Former pour construire : la réussite par le talent

Aucune stratégie industrielle ne tient sans un réservoir de compétences. Le Maroc en a fait un levier prioritaire, notamment à travers l’IMA (Institut des Métiers de l’Aéronautique), implanté au sein de Midparc. Cet institut, indépendant et piloté par les professionnels du secteur, a introduit une rupture dans le modèle de formation classique : enseignement adapté aux besoins réels, réactivité, accès direct aux entreprises. Le couplage Midparc-IMA permet ainsi aux industriels de disposer d’une main-d’œuvre déjà formée dès la construction de leur usine achevée.

Cette articulation, inédite au Maroc, a de quoi faire des émules. Elle pose aussi la question d’une duplication de ce modèle dans d’autres régions et secteurs. Car au fond, le véritable capital du secteur, comme le répète fièrement Benbrahim El Andaloussi, président de Midparc, ce sont les 24 000 jeunes marocains formés, engagés, qui portent aujourd’hui l’aéronautique vers le haut.
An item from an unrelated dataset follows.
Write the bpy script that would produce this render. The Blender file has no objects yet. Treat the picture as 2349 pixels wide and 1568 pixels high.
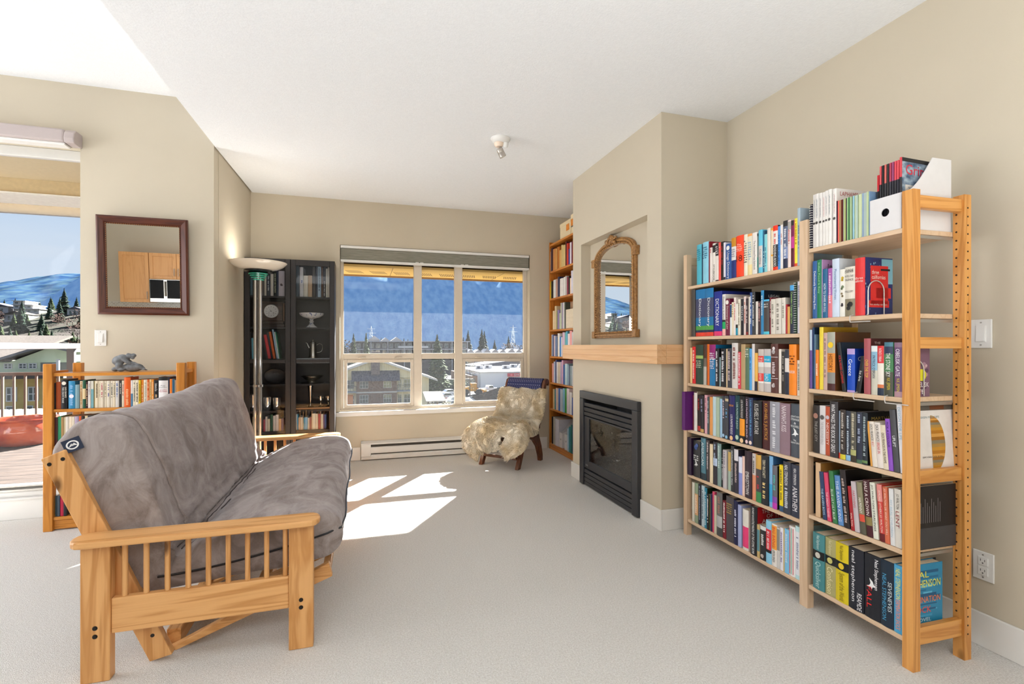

Décarbonation : Midparc veut voler propre

Dans une industrie parmi les plus scrutées pour son empreinte carbone, Midparc avance avec un objectif clair, celui de devenir la première zone aéronautique décarbonée de la région. Le chantier est en cours. Avec le soutien de l’État, de l’ONEE, de Masen et de la Caisse de Dépôt, le parc vise une électricité 100 % verte d’ici mi-2026. L’enjeu est double : réduire l’impact écologique, mais aussi répondre aux exigences croissantes des grands donneurs d’ordre européens.

Cette ambition s’accompagne d’un label HQE (Haute Qualité Environnementale), d’une architecture sobre et de dispositifs d’optimisation énergétique. L’objectif n’est pas seulement local, Midparc entend devenir une référence continentale, voire européenne, en matière d’industrie propre.

Un modèle qui dépasse l’aéronautique

Midparc incarne plus qu’une zone industrielle. C’est un modèle systémique où formation, accompagnement, infrastructures et développement durable se croisent pour créer un écosystème compétitif. La zone aéroportuaire de Nouaceur, où il est implanté, connaîtra dans les années à venir un développement exponentiel, porté par l’extension de l’aéroport Mohammed V, l’arrivée d’une filiale de l’Université Mohammed VI Polytechnique et d’un centre des métiers et des compétences.

En misant sur le développement de ses zones industrielles, le Maroc a compris que l’avenir industriel se joue sur l’excellence, la spécialisation et la durabilité. Une stratégie qui porte ses fruits et trace un cap clair pour les décennies à venir.